▸ Task objective: Print verbatim the opening line of the material and every subsequent line through the one containing "CEIL = 2.507".
▼▼▼
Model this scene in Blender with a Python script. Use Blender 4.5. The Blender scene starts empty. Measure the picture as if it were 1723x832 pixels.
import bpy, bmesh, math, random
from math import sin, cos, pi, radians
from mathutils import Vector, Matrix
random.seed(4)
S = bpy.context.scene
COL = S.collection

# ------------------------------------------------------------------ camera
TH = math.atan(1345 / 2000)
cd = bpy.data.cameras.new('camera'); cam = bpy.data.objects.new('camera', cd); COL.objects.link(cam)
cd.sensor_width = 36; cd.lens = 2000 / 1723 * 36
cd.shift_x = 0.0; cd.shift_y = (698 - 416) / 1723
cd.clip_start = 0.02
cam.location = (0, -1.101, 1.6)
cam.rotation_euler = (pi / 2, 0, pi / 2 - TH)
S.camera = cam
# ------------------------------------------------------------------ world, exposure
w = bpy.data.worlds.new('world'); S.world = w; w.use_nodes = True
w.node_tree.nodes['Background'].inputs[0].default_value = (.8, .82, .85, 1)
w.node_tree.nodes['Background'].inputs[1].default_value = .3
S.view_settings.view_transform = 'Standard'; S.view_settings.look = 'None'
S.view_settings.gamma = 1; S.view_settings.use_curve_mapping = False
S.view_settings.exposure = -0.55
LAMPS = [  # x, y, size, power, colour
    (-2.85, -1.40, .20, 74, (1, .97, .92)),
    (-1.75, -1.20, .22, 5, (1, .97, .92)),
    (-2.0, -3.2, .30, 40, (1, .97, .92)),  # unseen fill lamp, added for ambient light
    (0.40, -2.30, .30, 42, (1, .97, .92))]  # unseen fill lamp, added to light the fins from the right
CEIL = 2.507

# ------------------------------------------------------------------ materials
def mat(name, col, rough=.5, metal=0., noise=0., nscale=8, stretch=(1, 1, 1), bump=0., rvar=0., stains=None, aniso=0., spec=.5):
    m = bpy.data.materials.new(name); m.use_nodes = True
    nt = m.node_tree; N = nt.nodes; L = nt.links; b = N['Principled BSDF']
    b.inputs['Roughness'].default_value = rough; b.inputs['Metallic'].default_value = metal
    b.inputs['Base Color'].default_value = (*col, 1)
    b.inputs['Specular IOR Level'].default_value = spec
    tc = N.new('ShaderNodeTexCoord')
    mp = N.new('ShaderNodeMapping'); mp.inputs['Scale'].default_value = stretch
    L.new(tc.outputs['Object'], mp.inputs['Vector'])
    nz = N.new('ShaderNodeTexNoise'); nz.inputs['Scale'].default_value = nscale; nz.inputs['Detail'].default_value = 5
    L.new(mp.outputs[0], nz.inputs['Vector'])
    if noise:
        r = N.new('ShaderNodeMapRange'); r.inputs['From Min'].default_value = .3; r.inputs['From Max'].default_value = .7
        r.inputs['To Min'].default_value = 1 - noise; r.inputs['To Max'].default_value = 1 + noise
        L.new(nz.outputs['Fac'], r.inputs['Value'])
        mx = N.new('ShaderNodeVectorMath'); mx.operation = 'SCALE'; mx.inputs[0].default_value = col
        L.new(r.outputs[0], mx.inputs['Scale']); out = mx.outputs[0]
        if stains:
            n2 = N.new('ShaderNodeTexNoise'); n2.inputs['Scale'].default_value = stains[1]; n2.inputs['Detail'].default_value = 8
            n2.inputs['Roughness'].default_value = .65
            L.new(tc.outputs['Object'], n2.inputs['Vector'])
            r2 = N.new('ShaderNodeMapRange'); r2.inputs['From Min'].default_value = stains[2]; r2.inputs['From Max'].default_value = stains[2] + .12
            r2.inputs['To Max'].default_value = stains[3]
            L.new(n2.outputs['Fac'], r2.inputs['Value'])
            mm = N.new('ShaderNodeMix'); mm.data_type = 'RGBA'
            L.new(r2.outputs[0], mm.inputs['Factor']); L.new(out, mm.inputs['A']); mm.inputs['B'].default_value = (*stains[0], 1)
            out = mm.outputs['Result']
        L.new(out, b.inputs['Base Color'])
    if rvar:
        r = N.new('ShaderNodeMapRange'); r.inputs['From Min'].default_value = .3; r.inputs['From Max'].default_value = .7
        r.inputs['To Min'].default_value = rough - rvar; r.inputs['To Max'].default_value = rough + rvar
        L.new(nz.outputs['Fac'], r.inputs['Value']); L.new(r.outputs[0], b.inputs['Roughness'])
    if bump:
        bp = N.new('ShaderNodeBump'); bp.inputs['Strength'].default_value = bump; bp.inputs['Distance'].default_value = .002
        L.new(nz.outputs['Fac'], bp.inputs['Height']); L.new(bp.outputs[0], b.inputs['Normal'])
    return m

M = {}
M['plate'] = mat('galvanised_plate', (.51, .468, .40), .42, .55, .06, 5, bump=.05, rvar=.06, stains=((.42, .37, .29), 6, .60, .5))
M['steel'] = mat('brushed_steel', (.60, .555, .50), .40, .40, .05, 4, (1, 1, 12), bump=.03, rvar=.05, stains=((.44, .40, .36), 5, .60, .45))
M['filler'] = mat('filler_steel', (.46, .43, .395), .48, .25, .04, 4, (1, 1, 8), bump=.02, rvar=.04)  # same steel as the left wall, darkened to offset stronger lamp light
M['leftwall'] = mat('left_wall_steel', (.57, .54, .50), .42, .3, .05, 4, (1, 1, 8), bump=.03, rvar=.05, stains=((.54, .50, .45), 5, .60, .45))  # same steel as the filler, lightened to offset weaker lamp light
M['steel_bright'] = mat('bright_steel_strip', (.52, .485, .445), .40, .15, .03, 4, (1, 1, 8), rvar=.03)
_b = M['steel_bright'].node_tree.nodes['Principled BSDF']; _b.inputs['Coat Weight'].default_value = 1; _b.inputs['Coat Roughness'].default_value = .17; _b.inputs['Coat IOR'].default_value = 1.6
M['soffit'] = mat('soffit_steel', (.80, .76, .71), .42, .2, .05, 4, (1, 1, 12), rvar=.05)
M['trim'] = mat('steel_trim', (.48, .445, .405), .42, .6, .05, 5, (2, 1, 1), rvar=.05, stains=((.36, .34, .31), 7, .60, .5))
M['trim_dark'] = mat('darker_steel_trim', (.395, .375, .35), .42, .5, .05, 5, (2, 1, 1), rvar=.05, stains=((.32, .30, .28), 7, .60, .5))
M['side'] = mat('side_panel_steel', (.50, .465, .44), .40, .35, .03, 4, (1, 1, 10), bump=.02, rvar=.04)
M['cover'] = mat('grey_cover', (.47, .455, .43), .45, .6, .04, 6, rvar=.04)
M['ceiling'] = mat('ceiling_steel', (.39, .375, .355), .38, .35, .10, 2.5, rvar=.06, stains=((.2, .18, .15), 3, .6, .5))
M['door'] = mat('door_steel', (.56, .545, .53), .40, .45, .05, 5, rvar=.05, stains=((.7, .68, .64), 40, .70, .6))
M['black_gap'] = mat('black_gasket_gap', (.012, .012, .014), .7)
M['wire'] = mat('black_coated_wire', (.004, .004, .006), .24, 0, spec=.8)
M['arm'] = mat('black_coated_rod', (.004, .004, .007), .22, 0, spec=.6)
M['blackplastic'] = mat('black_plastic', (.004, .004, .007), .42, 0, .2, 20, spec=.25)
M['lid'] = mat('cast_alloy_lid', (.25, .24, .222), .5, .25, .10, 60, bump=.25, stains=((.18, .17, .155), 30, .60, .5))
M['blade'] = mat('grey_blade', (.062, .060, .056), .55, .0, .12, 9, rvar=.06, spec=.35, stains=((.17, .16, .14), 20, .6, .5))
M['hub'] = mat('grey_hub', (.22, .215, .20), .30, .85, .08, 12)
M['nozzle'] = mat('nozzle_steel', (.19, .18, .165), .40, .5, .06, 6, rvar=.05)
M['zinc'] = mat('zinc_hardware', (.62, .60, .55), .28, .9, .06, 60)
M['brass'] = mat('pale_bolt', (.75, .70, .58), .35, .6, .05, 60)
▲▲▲
▸ Exercise answer:
Model this scene in Blender with a Python script. Use Blender 4.5. The Blender scene starts empty. Measure the picture as if it were 1723x832 pixels.
import bpy, bmesh, math, random
from math import sin, cos, pi, radians
from mathutils import Vector, Matrix
random.seed(4)
S = bpy.context.scene
COL = S.collection

# ------------------------------------------------------------------ camera
TH = math.atan(1345 / 2000)
cd = bpy.data.cameras.new('camera'); cam = bpy.data.objects.new('camera', cd); COL.objects.link(cam)
cd.sensor_width = 36; cd.lens = 2000 / 1723 * 36
cd.shift_x = 0.0; cd.shift_y = (698 - 416) / 1723
cd.clip_start = 0.02
cam.location = (0, -1.101, 1.6)
cam.rotation_euler = (pi / 2, 0, pi / 2 - TH)
S.camera = cam
# ------------------------------------------------------------------ world, exposure
w = bpy.data.worlds.new('world'); S.world = w; w.use_nodes = True
w.node_tree.nodes['Background'].inputs[0].default_value = (.8, .82, .85, 1)
w.node_tree.nodes['Background'].inputs[1].default_value = .3
S.view_settings.view_transform = 'Standard'; S.view_settings.look = 'None'
S.view_settings.gamma = 1; S.view_settings.use_curve_mapping = False
S.view_settings.exposure = -0.55
LAMPS = [  # x, y, size, power, colour
    (-2.85, -1.40, .20, 74, (1, .97, .92)),
    (-1.75, -1.20, .22, 5, (1, .97, .92)),
    (-2.0, -3.2, .30, 40, (1, .97, .92)),  # unseen fill lamp, added for ambient light
    (0.40, -2.30, .30, 42, (1, .97, .92))]  # unseen fill lamp, added to light the fins from the right
CEIL = 2.507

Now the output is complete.